November 29.—The vast and complex machines to which our civilisation devotes its best energy are no doubt worthy of all admiration. Yet when one seeks to look broadly at human activity they only seem to be part of the scaffolding and material. They are not the Life itself.

To whatever sphere of human activity one turns one's attention to-day, one is constantly met by the same depressing spectacle of pale, lean, nervous, dyspeptic human creatures, restlessly engaged in building up marvellously complex machines and elaborate social organisations, all of which, they tell us, will make for the improvement of Life. But what do they suppose "Life" to be?

A giant's task demands a giant. When one watches this puny modern civilised Man engaged on tasks which do so much credit to his imagination and invention, one is reminded of the little boy who was employed to fill a large modern vat. He nearly completed the task. One day he disappeared. They found him at last with only his feet visible above the rim of the vat.

December 1.—I so frequently notice among Moral Reformers—for the most part highly well-intentioned people—a frantic and unbridled desire to eliminate from our social world any form of "Temptation." (One wonders how far this attitude may have been fostered by that petition of the Lord's Prayer, "Lead us not into Temptation," which, on the face of it, seems to support Nietzsche's extravagant reaction against Christianity. Yet surely the Church has misunderstood that petition. Jesus himself faced the Tempter, and it is evident that he could not have so lacked insight into the soul's secrets as to countenance the impossible notion of eliminating Temptation from the world. It was the power to meet the Tempter and yet not be led into Temptation—if this petition may be regarded as authentic—that he desired his followers to possess; and therein he was on the same side as Nietzsche.) No scheme is too extravagantly impossible to invoke in this cause. No absurdity but we are asked to contemplate it with a seriously long face if it is sanctified by the aim of eliminating some temptation from the earth. Of any recognition of Temptation as the Divine method of burning Up the moral chaff of the world, not a sign!

The fact is that we cannot have too much Temptation in the world. Without contact with Temptation Virtue is worthless, and even a meaningless term. Temptation is an essential form of that Conflict which is of the essence of Life. Without the fire of perpetual Temptation no human spirit can ever be tempered and fortified. The zeal of the Moral Reformers who would sweep away all Temptation and place every young creature from the outset in a Temptation-free vacuum, even if it could be achieved (and the achievement would not only annihilate the whole environment but eviscerate the human heart of its vital passions) would merely result in the creation of a race of useless weaklings. For Temptation is even more than a stimulus to conflict. It is itself, in so far as it is related to Passion, the ferment of Life. To face and reject Temptation may be to fortify life. To face and accept Temptation may be to enrich life. He who can do neither is not fit to live.

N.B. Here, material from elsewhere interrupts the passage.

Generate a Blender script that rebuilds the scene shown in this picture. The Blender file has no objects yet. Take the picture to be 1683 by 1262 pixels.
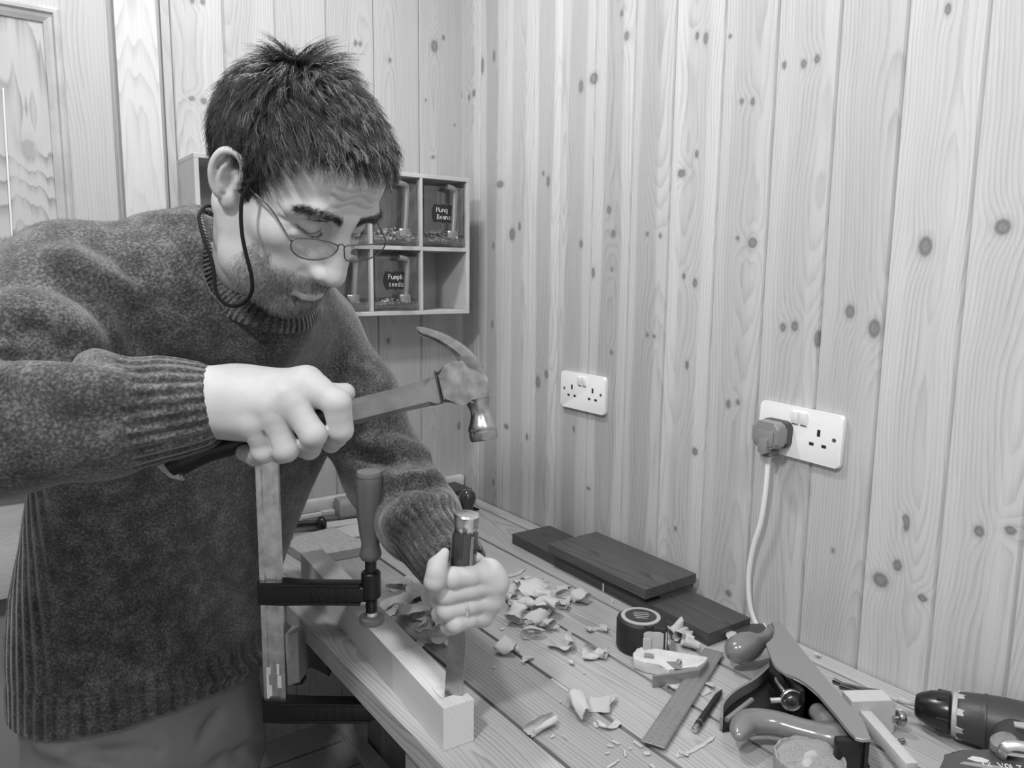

He can indeed be sent to the Home for Defectives. That way lies perhaps the solution of our Social Problem. The pessimist may cry out at the size of the Homes that his fears portend. Yet, even at the worst, who will deny that it is better, beyond comparison better, that even only a minority of Mankind should be free—free to develop in the sun and free to climb to the sky and free to be damned—than that the whole world should be made one vast Home for Moral Imbeciles?

December 4.—There is nothing amid the restlessness of the world that one lingers over with such tender delight as Flowers and Gods. What can be more beautiful than Flowers and Gods?

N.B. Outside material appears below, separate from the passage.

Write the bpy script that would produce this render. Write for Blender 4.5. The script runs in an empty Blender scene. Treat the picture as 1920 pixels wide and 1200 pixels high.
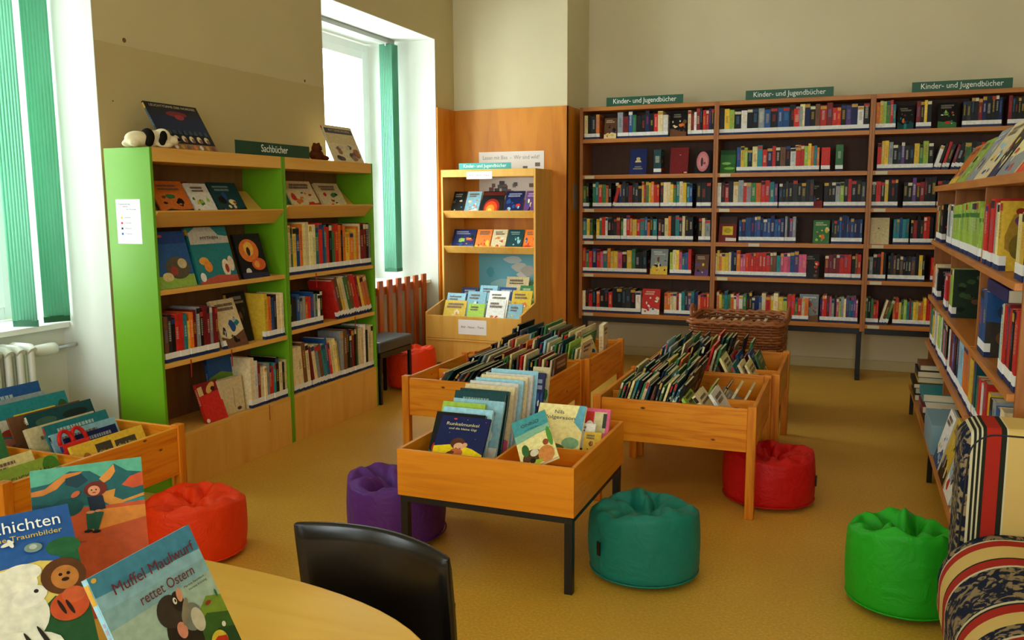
import bpy, math, random
from mathutils import Vector, Matrix
from math import sin, cos, pi, radians, sqrt

# ---------------------------------------------------------------- camera, world, light, exposure
scene = bpy.context.scene
COL = bpy.data.collections.new('library'); scene.collection.children.link(COL)
scene.view_settings.view_transform = 'Standard'
scene.view_settings.look = 'None'
scene.view_settings.exposure = 0.84
scene.view_settings.gamma = 1.0
FILL = 4.0      # strength of the two unseen fill lamps added under the ceiling
scene.view_settings.use_curve_mapping = False
EYE = Vector((0, 0, 1.5))
yaw, pit, rol = .37790, .13742, -.0046
f_ = Vector((-sin(yaw)*cos(pit), cos(yaw)*cos(pit), -sin(pit)))
r_ = Vector((cos(yaw), sin(yaw), 0)); u_ = r_.cross(f_)
r2 = cos(rol)*r_ + sin(rol)*u_; u2 = -sin(rol)*r_ + cos(rol)*u_
cam = bpy.data.objects.new('camera', bpy.data.cameras.new('camera')); COL.objects.link(cam)
m = Matrix.Identity(4)
for i in range(3):
    m[i][0], m[i][1], m[i][2], m[i][3] = r2[i], u2[i], -f_[i], EYE[i]
cam.matrix_world = m
cam.data.sensor_width = 36.0
cam.data.lens = 36.0*1603.2/1920
cam.data.clip_start = .05
scene.camera = cam

world = bpy.data.worlds.new('sky'); scene.world = world; world.use_nodes = True
bg = world.node_tree.nodes['Background']
bg.inputs[0].default_value = (.93, .98, 1.0, 1); bg.inputs[1].default_value = 6.5

scene.cycles.use_denoising = True
scene.cycles.max_bounces = 8
scene.cycles.diffuse_bounces = 6
scene.cycles.transparent_max_bounces = 12
scene.cycles.sample_clamp_indirect = 6.0
scene.cycles.caustics_reflective = False
scene.cycles.caustics_refractive = False

def area(name, loc, look, sx, sy, power, color=(1, 1, 1), portal=False):
    l = bpy.data.lights.new(name, 'AREA'); l.shape = 'RECTANGLE'; l.size = sx; l.size_y = sy
    l.energy = power; l.color = color
    o = bpy.data.objects.new(name, l); COL.objects.link(o)
    o.location = loc
    o.rotation_euler = (Vector(look)-Vector(loc)).to_track_quat('-Z', 'Y').to_euler()
    if portal: l.cycles.is_portal = True
    return o
# daylight through the windows; those behind the camera are unseen, added for fill
area('window_portal', (-4.40, 6.20, 1.86), (0, 6.20, 1.86), 2.1, 1.7, 1, portal=True)
area('window_portal', (-4.40, 2.42, 1.80), (0, 2.42, 1.80), 2.0, 1.8, 1, portal=True)
area('window_portal', (-4.40, -1.2, 1.80), (0, -1.2, 1.80), 2.0, 1.8, 1, portal=True)
area('window_portal', (-2.2, -3.28, 1.9), (-2.2, 0, 1.9), 2.0, 1.9, 1, portal=True)
area('window_portal', (.9, -3.28, 1.9), (.9, 0, 1.9), 2.0, 1.9, 1, portal=True)
# unseen fill lamps, added under the ceiling, are built in section FILL LAMPS

# ---------------------------------------------------------------- helpers
def lin(c):
    return c/12.92 if c <= .04045 else ((c+.055)/1.055)**2.4
def rgb(h):
    h = h.lstrip('#'); return tuple(lin(int(h[i:i+2], 16)/255) for i in (0, 2, 4))+(1,)
def V(*a): return Vector(a)
def unit(*a): return Vector(a).normalized()

class MB:
    """collects polygons with a colour and a material slot each; build() links them as one mesh object"""
    def __init__(s): s.v = []; s.f = []; s.c = []; s.m = []; s.s = []
    def add(s, vs, fs, col=(1, 1, 1, 1), mi=0, sm=False):
        n = len(s.v); s.v += [tuple(p) for p in vs]
        for f in fs:
            s.f.append([n+i for i in f]); s.c.append(col); s.m.append(mi); s.s.append(sm)
        return s
    def box(s, a, b, col=(1, 1, 1, 1), mi=0, M=None):
        x0, y0, z0 = a; x1, y1, z1 = b
        if x0 > x1: x0, x1 = x1, x0
        if y0 > y1: y0, y1 = y1, y0
        if z0 > z1: z0, z1 = z1, z0
        vs = [V(x, y, z) for z in (z0, z1) for y in (y0, y1) for x in (x0, x1)]
        if M is not None: vs = [M @ p for p in vs]
        return s.add(vs, [(0, 2, 3, 1), (4, 5, 7, 6), (0, 1, 5, 4), (2, 6, 7, 3), (0, 4, 6, 2), (1, 3, 7, 5)], col, mi)
    def poly(s, pts, col=(1, 1, 1, 1), mi=0):
        return s.add(pts, [tuple(range(len(pts)))], col, mi)
    def prism(s, pts, d, col=(1, 1, 1, 1), mi=0):
        """closed outline pts (3D) pushed along vector d"""
        d = Vector(d); n = len(pts); a = [Vector(p) for p in pts]; b = [p+d for p in a]
        if (a[1]-a[0]).cross(a[2]-a[1]).dot(d) < 0: a.reverse(); b.reverse()
        fs = [tuple(reversed(range(n))), tuple(range(n, 2*n))]+[(i, (i+1) % n, n+(i+1) % n, n+i) for i in range(n)]
        return s.add(a+b, fs, col, mi)
    def tube(s, pts, r, n=8, col=(1, 1, 1, 1), mi=0, closed=False, caps=True):
        pts = [Vector(p) for p in pts]; k = len(pts); rr = r if isinstance(r, (list, tuple)) else [r]*k
        vs = []; up = V(0, 0, 1)
        for i, p in enumerate(pts):
            a = pts[(i-1) % k] if (closed or i > 0) else pts[i]
            b = pts[(i+1) % k] if (closed or i < k-1) else pts[i]
            t = (b-a).normalized()
            x = t.cross(up)
            if x.length < .05: x = t.cross(V(0, 1, 0))
            x.normalize(); y = x.cross(t)
            for j in range(n):
                an = 2*pi*j/n; vs.append(p+(x*cos(an)+y*sin(an))*rr[i])
        fs = []
        for i in range(k if closed else k-1):
            i2 = (i+1) % k
            for j in range(n):
                fs.append((i*n+j, i2*n+j, i2*n+(j+1) % n, i*n+(j+1) % n))
        s.add(vs, fs, col, mi, True)
        if caps and not closed:
            s.add(vs, [tuple(range(n)), tuple(reversed(range((k-1)*n, k*n)))], col, mi)
        return s
    def cyl(s, a, b, r, n=16, col=(1, 1, 1, 1), mi=0): return s.tube([a, b], r, n, col, mi)
    def ball(s, c, r, col=(1, 1, 1, 1), mi=0, nu=14, nv=10):
        rx, ry, rz = r if isinstance(r, (list, tuple)) else (r, r, r)
        vs = [V(c[0]+rx*sin(pi*i/nv)*cos(2*pi*j/nu), c[1]+ry*sin(pi*i/nv)*sin(2*pi*j/nu), c[2]+rz*cos(pi*i/nv)) for i in range(nv+1) for j in range(nu)]
        fs = [(i*nu+j, (i+1)*nu+j, (i+1)*nu+(j+1) % nu, i*nu+(j+1) % nu) for i in range(nv) for j in range(nu)]
        return s.add(vs, fs, col, mi, True)
    def build(s, name, mats, parent=None, bevel=0, seg=2, loc=None, label=None):
        me = bpy.data.meshes.new(name); me.from_pydata(s.v, [], s.f)
        if not isinstance(mats, (list, tuple)): mats = [mats]
        for mm in mats: me.materials.append(mm)
        me.polygons.foreach_set('material_index', s.m); me.polygons.foreach_set('use_smooth', s.s)
        at = me.color_attributes.new('Col', 'FLOAT_COLOR', 'CORNER')
        buf = []
        for p, c in zip(s.f, s.c): buf += list(c)*len(p)
        at.data.foreach_set('color', buf)
        me.update()
        o = bpy.data.objects.new(name, me); COL.objects.link(o)
        if parent is not None: o.parent = parent
        if loc: o.location = loc
        if label: o['label'] = label
        if bevel:
            b = o.modifiers.new('bevel', 'BEVEL'); b.width = bevel; b.segments = seg; b.limit_method = 'ANGLE'
            b.angle_limit = radians(50); b.harden_normals = True
        return o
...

Flowers are of all things most completely and profusely the obvious efflorescence of loveliness in the whole physical world. Gods are of all things the most marvellous efflorescence of the human psychic world. These two Lovelinesses, the Loveliness of Sex and the Loveliness of Creation, bring the whole universe to two polar points, which yet are in the closest degree resemblant and allied. In China, the land of flowers, flowers are nowhere, it is said, so devoutly cultivated as in the monasteries of Buddha. For flowers are constant symbols of the Gods and instruments of worship, and when the Gods take fitting shape it is a shape that recalls to us a flower. Of all Gods made visible none is so divine as Buddha (one's thoughts constantly return to the most delectable of museums, the Musée Guimet), and the Buddha of finest imagery is like nothing so much as a vast and serene flower, a great lotus that rises erect on the bosom of Humanity's troubled lake.

And perhaps it is because men and women are in function flowers and in image gods that they are so fascinating, even enwrapped in the rags, physical and metaphysical, which sometimes serve but to express more genuinely the Flower-God beneath.

December 11.—Quid hoc ad aeternitatem? So, we are told, an ancient holy man of the early Christian world was wont to question everything that was brought before him. It is a question that we cannot too often ask to-day. I assume that we understand "Eternity" in its essential Christian sense (on which F. D. Maurice used to insist) as referring not to the Future, but to the Everlasting Present, not to Time but to the Things that Matter.